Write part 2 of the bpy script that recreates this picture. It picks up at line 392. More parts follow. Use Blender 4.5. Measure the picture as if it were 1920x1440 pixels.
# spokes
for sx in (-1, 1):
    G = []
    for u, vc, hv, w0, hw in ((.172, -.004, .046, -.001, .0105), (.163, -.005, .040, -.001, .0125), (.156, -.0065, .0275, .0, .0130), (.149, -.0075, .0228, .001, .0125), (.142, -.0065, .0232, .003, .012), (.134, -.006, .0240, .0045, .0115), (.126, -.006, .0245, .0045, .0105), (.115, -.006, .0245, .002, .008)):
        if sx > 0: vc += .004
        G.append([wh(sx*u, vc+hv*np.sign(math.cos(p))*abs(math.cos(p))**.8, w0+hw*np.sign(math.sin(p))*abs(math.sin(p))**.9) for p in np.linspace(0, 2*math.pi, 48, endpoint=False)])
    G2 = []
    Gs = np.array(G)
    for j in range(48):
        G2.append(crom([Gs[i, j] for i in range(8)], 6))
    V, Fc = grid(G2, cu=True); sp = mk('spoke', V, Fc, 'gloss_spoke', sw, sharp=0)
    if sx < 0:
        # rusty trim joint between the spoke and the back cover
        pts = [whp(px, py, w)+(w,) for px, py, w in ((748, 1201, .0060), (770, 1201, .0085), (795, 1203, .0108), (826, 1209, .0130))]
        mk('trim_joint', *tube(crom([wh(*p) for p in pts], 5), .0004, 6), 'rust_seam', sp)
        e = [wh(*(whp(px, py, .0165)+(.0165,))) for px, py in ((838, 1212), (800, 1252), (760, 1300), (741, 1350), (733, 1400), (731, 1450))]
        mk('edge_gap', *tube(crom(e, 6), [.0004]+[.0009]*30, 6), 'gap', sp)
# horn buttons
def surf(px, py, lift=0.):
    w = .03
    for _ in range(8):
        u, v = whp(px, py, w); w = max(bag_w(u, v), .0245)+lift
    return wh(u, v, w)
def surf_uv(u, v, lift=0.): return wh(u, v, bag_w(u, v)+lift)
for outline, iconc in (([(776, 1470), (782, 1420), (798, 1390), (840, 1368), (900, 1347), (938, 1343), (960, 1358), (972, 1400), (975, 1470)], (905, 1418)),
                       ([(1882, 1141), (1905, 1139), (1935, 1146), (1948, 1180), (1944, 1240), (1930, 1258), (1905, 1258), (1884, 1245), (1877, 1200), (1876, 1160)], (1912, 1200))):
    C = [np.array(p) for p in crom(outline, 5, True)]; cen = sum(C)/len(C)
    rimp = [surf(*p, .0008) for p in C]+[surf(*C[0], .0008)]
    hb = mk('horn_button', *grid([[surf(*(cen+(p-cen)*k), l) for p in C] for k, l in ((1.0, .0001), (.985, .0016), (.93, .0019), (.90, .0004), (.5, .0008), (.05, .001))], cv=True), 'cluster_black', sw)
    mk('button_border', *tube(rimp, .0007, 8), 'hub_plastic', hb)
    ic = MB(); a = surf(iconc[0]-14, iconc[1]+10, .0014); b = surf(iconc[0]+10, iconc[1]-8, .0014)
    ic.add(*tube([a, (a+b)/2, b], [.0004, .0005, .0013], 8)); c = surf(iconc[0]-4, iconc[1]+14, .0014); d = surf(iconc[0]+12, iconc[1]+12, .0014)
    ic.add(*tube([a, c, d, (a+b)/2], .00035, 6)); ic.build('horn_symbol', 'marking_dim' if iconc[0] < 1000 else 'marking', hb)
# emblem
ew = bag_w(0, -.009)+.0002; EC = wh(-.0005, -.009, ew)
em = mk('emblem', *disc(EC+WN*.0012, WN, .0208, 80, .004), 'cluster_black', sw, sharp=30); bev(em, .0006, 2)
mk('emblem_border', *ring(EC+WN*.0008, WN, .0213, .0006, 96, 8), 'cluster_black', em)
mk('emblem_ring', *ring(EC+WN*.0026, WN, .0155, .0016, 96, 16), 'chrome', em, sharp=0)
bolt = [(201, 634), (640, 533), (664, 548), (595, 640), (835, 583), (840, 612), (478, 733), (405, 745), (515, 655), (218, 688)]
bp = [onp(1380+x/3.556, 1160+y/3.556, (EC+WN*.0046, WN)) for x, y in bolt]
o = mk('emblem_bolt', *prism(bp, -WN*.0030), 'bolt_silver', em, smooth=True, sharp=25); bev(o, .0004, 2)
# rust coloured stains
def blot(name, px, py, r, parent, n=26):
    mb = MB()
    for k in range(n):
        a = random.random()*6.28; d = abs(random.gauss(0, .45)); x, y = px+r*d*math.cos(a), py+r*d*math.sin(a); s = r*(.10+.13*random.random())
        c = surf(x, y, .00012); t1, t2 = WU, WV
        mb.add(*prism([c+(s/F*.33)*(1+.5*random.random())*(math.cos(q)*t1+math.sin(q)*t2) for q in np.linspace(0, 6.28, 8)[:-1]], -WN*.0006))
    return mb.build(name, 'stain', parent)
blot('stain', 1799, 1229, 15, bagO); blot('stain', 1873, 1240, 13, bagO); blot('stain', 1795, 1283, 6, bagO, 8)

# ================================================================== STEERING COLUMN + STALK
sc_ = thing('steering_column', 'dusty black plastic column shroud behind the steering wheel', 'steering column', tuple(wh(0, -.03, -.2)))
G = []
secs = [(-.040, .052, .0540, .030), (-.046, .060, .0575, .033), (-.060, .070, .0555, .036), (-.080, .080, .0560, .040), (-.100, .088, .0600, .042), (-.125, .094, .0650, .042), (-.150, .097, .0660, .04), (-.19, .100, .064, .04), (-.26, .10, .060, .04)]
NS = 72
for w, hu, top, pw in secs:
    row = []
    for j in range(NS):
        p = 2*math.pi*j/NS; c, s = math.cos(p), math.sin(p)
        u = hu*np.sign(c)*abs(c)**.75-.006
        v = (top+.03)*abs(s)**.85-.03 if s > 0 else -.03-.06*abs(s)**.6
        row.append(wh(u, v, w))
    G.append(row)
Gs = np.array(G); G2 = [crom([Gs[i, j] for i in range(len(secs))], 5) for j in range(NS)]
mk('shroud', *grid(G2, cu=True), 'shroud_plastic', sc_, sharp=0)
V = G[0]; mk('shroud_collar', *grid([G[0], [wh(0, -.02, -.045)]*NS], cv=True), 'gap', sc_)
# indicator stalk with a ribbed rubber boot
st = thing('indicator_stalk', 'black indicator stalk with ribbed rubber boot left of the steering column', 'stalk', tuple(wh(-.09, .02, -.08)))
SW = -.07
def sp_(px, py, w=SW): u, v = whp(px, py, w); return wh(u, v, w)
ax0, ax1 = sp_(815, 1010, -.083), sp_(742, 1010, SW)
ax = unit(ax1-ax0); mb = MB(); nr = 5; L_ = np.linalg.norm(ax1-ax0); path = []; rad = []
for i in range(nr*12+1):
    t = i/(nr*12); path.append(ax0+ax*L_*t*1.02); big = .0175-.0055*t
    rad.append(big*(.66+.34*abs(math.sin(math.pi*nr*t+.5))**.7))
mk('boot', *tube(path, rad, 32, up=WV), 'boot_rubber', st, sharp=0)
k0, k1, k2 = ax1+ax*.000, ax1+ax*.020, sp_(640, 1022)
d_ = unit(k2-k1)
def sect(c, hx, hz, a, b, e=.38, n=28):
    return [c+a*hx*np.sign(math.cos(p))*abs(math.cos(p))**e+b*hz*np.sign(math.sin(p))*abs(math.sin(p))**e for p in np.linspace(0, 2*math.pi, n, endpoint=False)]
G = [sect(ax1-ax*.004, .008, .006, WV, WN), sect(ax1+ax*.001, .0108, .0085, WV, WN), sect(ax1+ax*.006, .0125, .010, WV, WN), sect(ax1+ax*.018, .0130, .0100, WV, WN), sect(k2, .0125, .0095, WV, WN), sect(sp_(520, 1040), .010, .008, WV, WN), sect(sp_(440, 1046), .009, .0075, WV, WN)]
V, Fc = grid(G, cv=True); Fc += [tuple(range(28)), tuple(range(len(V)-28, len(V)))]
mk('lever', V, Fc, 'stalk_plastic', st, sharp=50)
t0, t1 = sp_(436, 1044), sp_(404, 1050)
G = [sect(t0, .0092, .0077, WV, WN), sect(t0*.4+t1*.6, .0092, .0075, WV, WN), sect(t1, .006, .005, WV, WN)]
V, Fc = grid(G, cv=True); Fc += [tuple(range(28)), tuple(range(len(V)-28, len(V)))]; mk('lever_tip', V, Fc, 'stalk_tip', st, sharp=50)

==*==

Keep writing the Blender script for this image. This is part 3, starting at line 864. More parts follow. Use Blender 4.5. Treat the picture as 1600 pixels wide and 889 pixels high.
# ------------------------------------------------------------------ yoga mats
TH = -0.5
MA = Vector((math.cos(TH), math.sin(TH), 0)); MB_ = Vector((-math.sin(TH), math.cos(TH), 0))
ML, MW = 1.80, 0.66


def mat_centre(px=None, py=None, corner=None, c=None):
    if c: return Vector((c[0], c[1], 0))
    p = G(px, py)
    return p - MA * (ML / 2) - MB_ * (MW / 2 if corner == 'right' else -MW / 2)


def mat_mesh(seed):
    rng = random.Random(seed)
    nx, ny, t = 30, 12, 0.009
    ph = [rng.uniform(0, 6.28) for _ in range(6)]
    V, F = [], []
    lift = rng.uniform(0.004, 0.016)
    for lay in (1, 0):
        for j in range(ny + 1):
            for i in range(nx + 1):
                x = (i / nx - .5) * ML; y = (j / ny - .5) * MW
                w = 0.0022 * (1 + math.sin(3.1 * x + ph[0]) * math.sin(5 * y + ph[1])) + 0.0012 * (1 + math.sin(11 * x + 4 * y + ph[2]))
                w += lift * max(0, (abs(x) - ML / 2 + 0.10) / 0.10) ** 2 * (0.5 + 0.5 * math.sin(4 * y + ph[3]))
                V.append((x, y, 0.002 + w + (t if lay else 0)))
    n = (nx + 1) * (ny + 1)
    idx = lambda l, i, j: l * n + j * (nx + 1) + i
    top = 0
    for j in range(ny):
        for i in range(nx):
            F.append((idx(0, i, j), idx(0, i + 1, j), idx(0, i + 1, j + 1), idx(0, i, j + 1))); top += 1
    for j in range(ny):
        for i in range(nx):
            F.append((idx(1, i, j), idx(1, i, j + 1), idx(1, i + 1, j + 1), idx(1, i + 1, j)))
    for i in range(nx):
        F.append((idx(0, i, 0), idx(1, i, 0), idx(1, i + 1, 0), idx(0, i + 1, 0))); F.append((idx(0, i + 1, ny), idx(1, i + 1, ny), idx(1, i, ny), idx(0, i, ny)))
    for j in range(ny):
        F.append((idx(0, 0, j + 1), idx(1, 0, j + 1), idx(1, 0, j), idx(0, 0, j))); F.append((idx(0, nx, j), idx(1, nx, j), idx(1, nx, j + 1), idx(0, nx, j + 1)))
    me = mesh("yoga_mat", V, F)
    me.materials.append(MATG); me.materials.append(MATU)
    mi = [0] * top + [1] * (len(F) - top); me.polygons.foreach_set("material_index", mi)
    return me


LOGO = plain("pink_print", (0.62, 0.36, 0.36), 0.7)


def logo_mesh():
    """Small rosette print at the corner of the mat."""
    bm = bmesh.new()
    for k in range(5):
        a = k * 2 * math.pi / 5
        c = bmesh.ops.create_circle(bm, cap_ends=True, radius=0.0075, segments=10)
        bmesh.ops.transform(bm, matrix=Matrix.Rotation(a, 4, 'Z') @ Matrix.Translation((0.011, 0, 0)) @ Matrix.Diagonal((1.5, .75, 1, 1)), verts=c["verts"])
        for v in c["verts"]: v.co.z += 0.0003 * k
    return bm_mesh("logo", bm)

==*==

§ Directive
Your task is to transcribe only the lines from the line containing "Keep writing the" through the line containing "return p - MA", word for word.

§ Task result
Keep writing the Blender script for this image. This is part 3, starting at line 864. More parts follow. Use Blender 4.5. Treat the picture as 1600 pixels wide and 889 pixels high.
# ------------------------------------------------------------------ yoga mats
TH = -0.5
MA = Vector((math.cos(TH), math.sin(TH), 0)); MB_ = Vector((-math.sin(TH), math.cos(TH), 0))
ML, MW = 1.80, 0.66


def mat_centre(px=None, py=None, corner=None, c=None):
    if c: return Vector((c[0], c[1], 0))
    p = G(px, py)
    return p - MA * (ML / 2) - MB_ * (MW / 2 if corner == 'right' else -MW / 2)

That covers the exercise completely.